How to Get ITSM and Security to Play Nice

Two years ago, he was anonymous beyond his circle of family, friends, and co-workers. Today, Edward Snowden is known around the world for disclosing massive amounts of CIA classified information.

Such high-profile information breaches bring data security to the forefront of news, but security is a daily concern for technology professionals. It is a struggle to balance data security with streamlining and enhancing ease-of-use.

In my world, it’s ensuring that the principals and processes of an ITIL framework are maintained while conforming to the security constraints of the organization. The following bullet points from an article published at ITSMsolutions.com outlines the relationship between these perceived “opposite sides of the house”. 

  • Security management requires an incident category specifically for security related incidents.
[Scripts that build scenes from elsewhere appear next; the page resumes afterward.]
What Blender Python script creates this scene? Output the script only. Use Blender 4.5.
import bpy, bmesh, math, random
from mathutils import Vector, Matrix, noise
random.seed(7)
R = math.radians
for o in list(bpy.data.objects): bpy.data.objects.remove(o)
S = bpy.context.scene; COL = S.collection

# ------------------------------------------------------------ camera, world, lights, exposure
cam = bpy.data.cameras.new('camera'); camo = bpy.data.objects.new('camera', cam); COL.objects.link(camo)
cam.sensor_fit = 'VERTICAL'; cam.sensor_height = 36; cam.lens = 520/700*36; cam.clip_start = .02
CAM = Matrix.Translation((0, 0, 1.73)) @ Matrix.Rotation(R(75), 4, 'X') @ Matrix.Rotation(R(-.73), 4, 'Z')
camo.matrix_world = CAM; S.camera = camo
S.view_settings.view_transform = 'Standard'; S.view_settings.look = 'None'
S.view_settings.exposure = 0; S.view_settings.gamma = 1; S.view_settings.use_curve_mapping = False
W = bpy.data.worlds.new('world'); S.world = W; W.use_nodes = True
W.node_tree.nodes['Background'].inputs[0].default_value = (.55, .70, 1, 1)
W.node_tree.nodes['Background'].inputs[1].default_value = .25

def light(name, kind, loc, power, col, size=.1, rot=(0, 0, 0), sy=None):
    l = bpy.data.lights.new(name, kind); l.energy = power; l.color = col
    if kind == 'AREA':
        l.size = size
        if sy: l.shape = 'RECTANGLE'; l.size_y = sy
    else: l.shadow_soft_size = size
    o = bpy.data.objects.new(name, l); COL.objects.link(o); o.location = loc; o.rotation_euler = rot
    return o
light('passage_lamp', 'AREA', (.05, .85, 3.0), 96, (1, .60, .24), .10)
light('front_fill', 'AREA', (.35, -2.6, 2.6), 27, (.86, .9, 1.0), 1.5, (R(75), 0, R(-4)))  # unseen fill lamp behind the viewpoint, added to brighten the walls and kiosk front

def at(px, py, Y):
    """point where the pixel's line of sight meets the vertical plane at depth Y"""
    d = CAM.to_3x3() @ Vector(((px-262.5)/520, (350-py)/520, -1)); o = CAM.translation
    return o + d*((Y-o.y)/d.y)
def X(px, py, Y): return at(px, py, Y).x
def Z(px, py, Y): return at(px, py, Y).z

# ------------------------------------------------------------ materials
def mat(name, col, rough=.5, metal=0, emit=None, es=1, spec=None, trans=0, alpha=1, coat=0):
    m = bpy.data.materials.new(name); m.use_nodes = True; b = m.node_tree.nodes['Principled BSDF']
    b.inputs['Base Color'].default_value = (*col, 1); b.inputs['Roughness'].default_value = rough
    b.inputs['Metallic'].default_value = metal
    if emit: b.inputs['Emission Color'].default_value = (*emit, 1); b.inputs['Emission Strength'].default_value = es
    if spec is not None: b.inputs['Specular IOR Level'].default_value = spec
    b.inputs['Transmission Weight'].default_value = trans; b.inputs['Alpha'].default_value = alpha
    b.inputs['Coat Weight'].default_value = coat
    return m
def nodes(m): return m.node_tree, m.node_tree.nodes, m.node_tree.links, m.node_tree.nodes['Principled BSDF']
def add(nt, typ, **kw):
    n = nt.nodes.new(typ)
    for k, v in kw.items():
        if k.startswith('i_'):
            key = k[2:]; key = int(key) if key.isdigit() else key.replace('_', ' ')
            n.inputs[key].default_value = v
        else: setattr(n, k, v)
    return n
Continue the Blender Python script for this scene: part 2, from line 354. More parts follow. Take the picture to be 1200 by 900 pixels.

The ITIL Incident Management process provides the control and flexibility required to manage security incidents quickly and efficiently without a duplicate organization.
  • Security Incidents require review by security management. Having a single point of contact for all matters relating to IT – the ITIL Service Desk – provides a single reporting source for all Incidents, including those pertaining to security.
  • ITIL focuses security where needed based on business requirements, not technology. This is important since most security operations today do what they feel is best for the business instead of just what the business required. This “gold plating” carries a high cost and keeps IT from being seen by the business as a partner.
  • Since ITIL is all about organizational best practices, the security management process itself can operate in a process-driven, methodical manner. This is absolutely critical to success with security.
  • ITIL requires continuous review, audit, and reporting of processes activities. Security requires continuous reviews to remain vigilant.
  • Availability Management describes a centralized engineering and architecture that always takes into account the Confidentiality, Integrity, and Availability of data (CIA).
  • The Service Level Management process sets up, monitors, reports on, and administers agreements with customers (SLA), suppliers (UC), and other IT functional departments (OLA). These contracts and agreements all require security sections.
  • Establish a link between Problem Management and security alert channels. Relevant security issues should be documented and added to the knowledge base for use by Incident Management and the service desk as well as other IT functional groups. 

Essentially, establishing an effective security process and methodology by incorporating ITSM process/tools enables a more secure environment throughout the IT infrastructure. Bottom line, IT Leaders who understand how different “sides of the house” must co-exist and interact will be able to deploy better security for all the environments.